---- STORED DATA

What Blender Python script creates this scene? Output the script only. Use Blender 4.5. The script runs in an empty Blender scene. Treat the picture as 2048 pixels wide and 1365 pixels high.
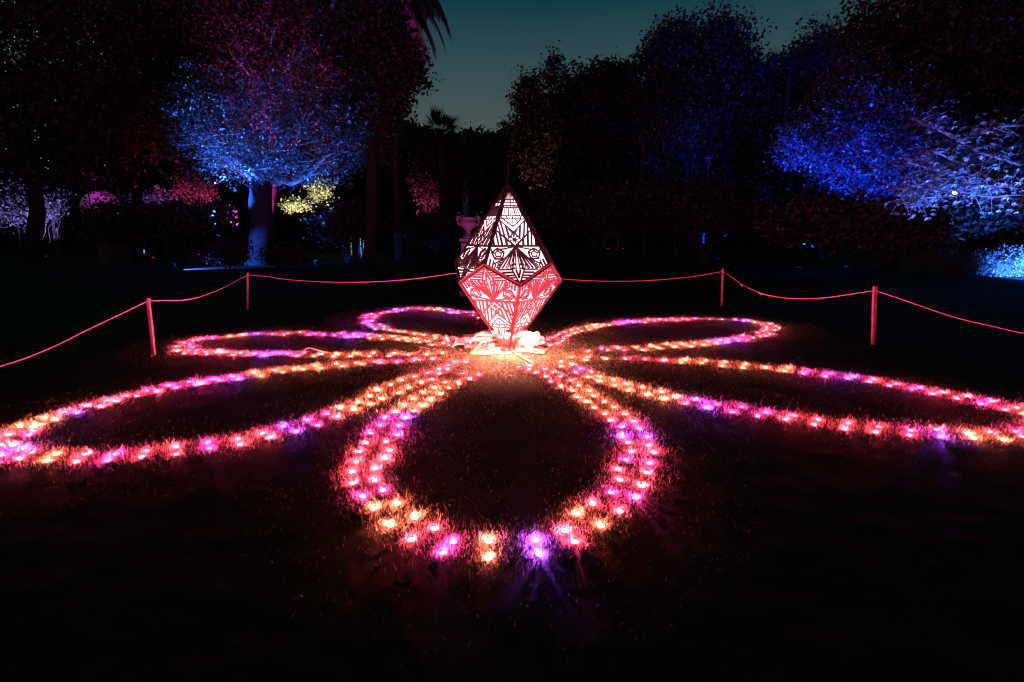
import bpy, bmesh, math, random
import numpy as np
from mathutils import Vector, Matrix

random.seed(7)
rng = np.random.default_rng(7)
scene = bpy.context.scene
COL = scene.collection

# ------------------------------------------------------------------ camera
CAM_H, F_PX, PITCH = 1.65, 1050.0, math.atan(217 / 1050.0)
cam_data = bpy.data.cameras.new('camera')
cam_data.sensor_width = 36.0
cam_data.lens = F_PX / 2048 * 36.0
cam_data.clip_start, cam_data.clip_end = 0.05, 2000
cam = bpy.data.objects.new('camera', cam_data)
COL.objects.link(cam)
cam.location = (0, 0, CAM_H)
cam.rotation_euler = (math.pi / 2 - PITCH, 0, 0)
scene.camera = cam

# ------------------------------------------------------------------ dusk sky
world = bpy.data.worlds.new('World')
scene.world = world
world.use_nodes = True
wn, wl = world.node_tree.nodes, world.node_tree.links
wn.clear()
w_out = wn.new('ShaderNodeOutputWorld')
w_bg = wn.new('ShaderNodeBackground')
w_tc = wn.new('ShaderNodeTexCoord')
w_sep = wn.new('ShaderNodeSeparateXYZ')
w_ramp = wn.new('ShaderNodeValToRGB')
w_noise = wn.new('ShaderNodeTexNoise')
w_mix = wn.new('ShaderNodeMath')
w_noise.inputs['Scale'].default_value = 3.0
w_noise.inputs['Detail'].default_value = 4.0
w_mix.operation = 'MULTIPLY_ADD'
w_mix.inputs[1].default_value = 0.03
wl.new(w_tc.outputs['Generated'], w_sep.inputs[0])
wl.new(w_tc.outputs['Generated'], w_noise.inputs['Vector'])
wl.new(w_noise.outputs['Fac'], w_mix.inputs[0])
wl.new(w_sep.outputs['Z'], w_mix.inputs[2])
wl.new(w_mix.outputs[0], w_ramp.inputs[0])
r = w_ramp.color_ramp
r.elements[0].position, r.elements[0].color = 0.0, (0.098, 0.115, 0.100, 1)
r.elements[1].position, r.elements[1].color = 1.0, (0.0, 0.008, 0.014, 1)
for pos, c in ((0.19, (0.070, 0.096, 0.091, 1)), (0.29, (0.032, 0.071, 0.082, 1)), (0.38, (0.004, 0.042, 0.054, 1)), (0.55, (0.0, 0.020, 0.030, 1))):
    e = r.elements.new(pos)
    e.color = c
wl.new(w_ramp.outputs[0], w_bg.inputs['Color'])
w_bg.inputs['Strength'].default_value = 1.0
wl.new(w_bg.outputs[0], w_out.inputs['Surface'])

# ------------------------------------------------------------------ exposure and sampling
vs = scene.view_settings
scene.display_settings.display_device = 'sRGB'
vs.view_transform, vs.look, vs.exposure, vs.gamma = 'Standard', 'None', 0.0, 1.0
vs.use_curve_mapping = False
scene.render.engine = 'CYCLES'
cy = scene.cycles
cy.use_denoising = True
cy.use_light_tree = True
cy.max_bounces, cy.diffuse_bounces, cy.glossy_bounces, cy.transmission_bounces = 5, 3, 2, 4
cy.sample_clamp_indirect = 40.0
cy.sample_clamp_direct = 0.0
cy.use_adaptive_sampling = False
cy.filter_width = 1.2

# ------------------------------------------------------------------ helpers
SP, CP = math.sin(PITCH), math.cos(PITCH)


def ray(px, py):
    x, y = (px - 1024) / F_PX, -(py - 682.5) / F_PX
    return Vector((x, y * SP + CP, y * CP - SP))


def at(px, py, dist):
    """The point of the world seen at that pixel, dist metres ahead of the camera."""
    d = ray(px, py)
    return Vector((0, 0, CAM_H)) + d * (dist / d.y)


def ground(px, py, z=0.0):
    d = ray(px, py)
    t = (z - CAM_H) / d.z
    return Vector((d.x * t, d.y * t, z))


def span(px, dist):
    return px * dist / F_PX


def empty(name, loc, rz=0.0):
    o = bpy.data.objects.new(name, None)
    o.empty_display_size = 0.1
    COL.objects.link(o)
    o.location = loc
    o.rotation_euler = (0, 0, rz)
    return o


def tag(o, label=None, cat=None, group=None, kind=None):
    for k, v in (('label', label), ('category', cat), ('group', group), ('kind', kind)):
        if v:
            o[k] = v
    return o


def link(name, me, mat=None, parent=None, loc=None):
    o = bpy.data.objects.new(name, me)
    COL.objects.link(o)
    if mat is not None and not me.materials:
        for m in (mat if isinstance(mat, (list, tuple)) else (mat,)):
            me.materials.append(m)
    if parent is not None:
        o.parent = parent
    if loc is not None:
        o.location = loc
    return o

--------

» TASK REQUIREMENTS:
In the data above, please extract the lines from the first one through the line with "from mathutils import Vector, Matrix", exactly, and keep pictures out.

» EXERCISE SOLUTION:
What Blender Python script creates this scene? Output the script only. Use Blender 4.5. The script runs in an empty Blender scene. Treat the picture as 2048 pixels wide and 1365 pixels high.
import bpy, bmesh, math, random
import numpy as np
from mathutils import Vector, Matrix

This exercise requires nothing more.